Für den weiteren Aufstieg muss sich die Wirtschaft strukturell ändern. Denn die Gegenüberstellung ostdeutscher Unternehmen mit entsprechenden „Zwillingen“ im Westen zeigt, dass diese weitgehend ähnliche Leistungskennzahlen wie Produktivität und Forschungs- und Entwicklungsintensitäten besitzen. Insofern dürfen die vorhandenen Unternehmen nicht einfach durch Subventionen weiter ausgebaut werden, wie das eine „Gießkannenförderung“ tut. Das bereits sichtbare ostdeutsche Technologietrajektorium gilt es zu nutzen, das in einigen Regionen auf der Grundlage von Spitzentechnologien sichtbar wird und das hilft, die strukturellen Defizite zu überwinden. Dies bedeutet: mehr Endkunden und weniger Vorleistungsorientierung; mehr Export- und weniger Binnenabsatz; größere, durch internes Wachstum oder Zusammenschlüsse erhöhte Schlagkraft; Konsolidieren von Märkten – auch eine Notwendigkeit bei der Übergabe der Unternehmen in die nächste Generation, die verstärkt ansteht. Letztlich lehrt alle wirtschaftshistorische Erfahrung, dass derart massive Transformationen wie in Mittel- und Osteuropa mehr als eine Generationen benötigen, um erfolgreich zum Abschluss gebracht zu werden.
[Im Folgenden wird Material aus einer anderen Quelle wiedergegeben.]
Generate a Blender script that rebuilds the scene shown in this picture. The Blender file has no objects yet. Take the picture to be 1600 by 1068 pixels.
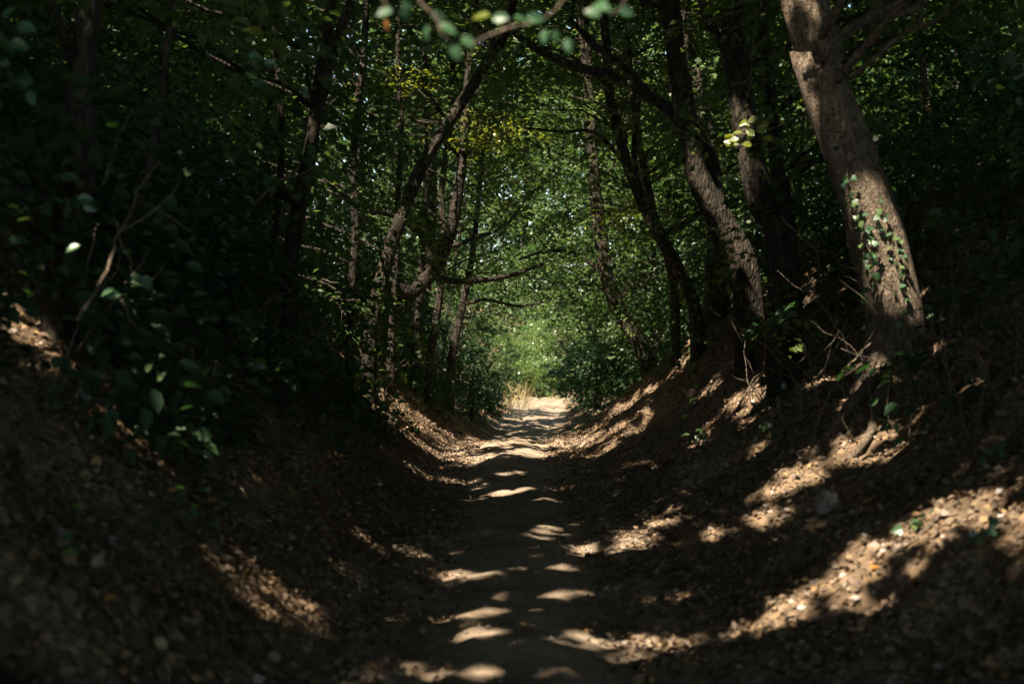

Die bisher erreichte Leistungsfähigkeit geht vor allem auf das qualifizierte Humankapital zurück, und dieses muss weiter genutzt und entwickelt werden. Der zunehmende Fachkräftebedarf wird zu einer außerordentlichen Herausforderung, der sich die Unternehmen stellen müssen: durch steigende und globale Attraktivität des Unternehmens als Arbeitgeber. Industrielle und auch kulturelle Traditionen der Region tragen damit zur internen und externen Identifikationsstiftung bei. Deshalb macht sich insbesondere im mitteldeutschen Wirtschaftsraum durchaus Optimismus breit, dass die kommenden zehn Jahre gute Jahre werden können, weil die Basis für eine schöpferische Weiterentwicklung vorhanden ist.